Leave it to my dad to cut everyone off at the pass by sending an e-mail out pre-thanking us for our birthday well-wishing. It's definitely the efficient way to go. Happy Birthday!

In the 2003 budget at Virginia Tech, it's been decided to cut the Arts budget by 10-14% across the board. Among the changes initiated by the VT Music Department in response to this was the firing of two new professors, the jazz professor who replaced Chip McNeill this year and the choral director who replaced Kevin Fenton two years ago (Fenton, by the way is now a professor here at FSU). The jazz program was essential kaput last year when Chip left to head the department at Florida International University and took his wife, jazz vocalist Lysanne Lyons, with him, but the choral department was just getting off the ground. Under the new director's supervision, the two original choirs were expanded into three of varying sizes and focuses, with constant tours on the East Coast and Europe, as well as lots of recognition on-campus. By firing this director, the school loses recruits that apply specifically to study with him, destroy the chance of having a choral education or choral conducting program, kill the third choir, and leave the other two in the hands of a performance professor with no specific study in choral conducting. The reason for firing these two? They had the least amount of tenure.

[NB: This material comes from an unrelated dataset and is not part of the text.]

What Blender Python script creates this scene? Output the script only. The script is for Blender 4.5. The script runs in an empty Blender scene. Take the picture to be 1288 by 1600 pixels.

This is one great argument for doing away with the tenure system. Like any respectable university, Tech has its cavalcade of tenured professors past their prime who still sport impressive resumés. They get paid high salaries (sometimes three and four times higher than an associate professor) to lend prestige to the program through their name, and have minimal teaching responsibilities. With smart use of those wasted dollars, I bet the department could not only keep the professors it needs, but also hire another one. Professors who no longer put the interests of their teaching to the fore should not be able to hide behind the protection of tenure -- the reason you save money all your life is so you can retire in peace when you've become useless.

Harsh words, yes, but I bet everyone can name at least one tenured professor from their college careers that no longer gave a damn about teaching, but kept on getting paid until they were gently nudged into retirement. With this one move, Tech's gone from one of the best well-rounded music programs in Virginia to one that's not bad for instrumental education, and all because of tenure.

It's like the Serial approach to Arts Administration -- do evertyhing in accordance with the established rules without caring about the appeal of the outcome.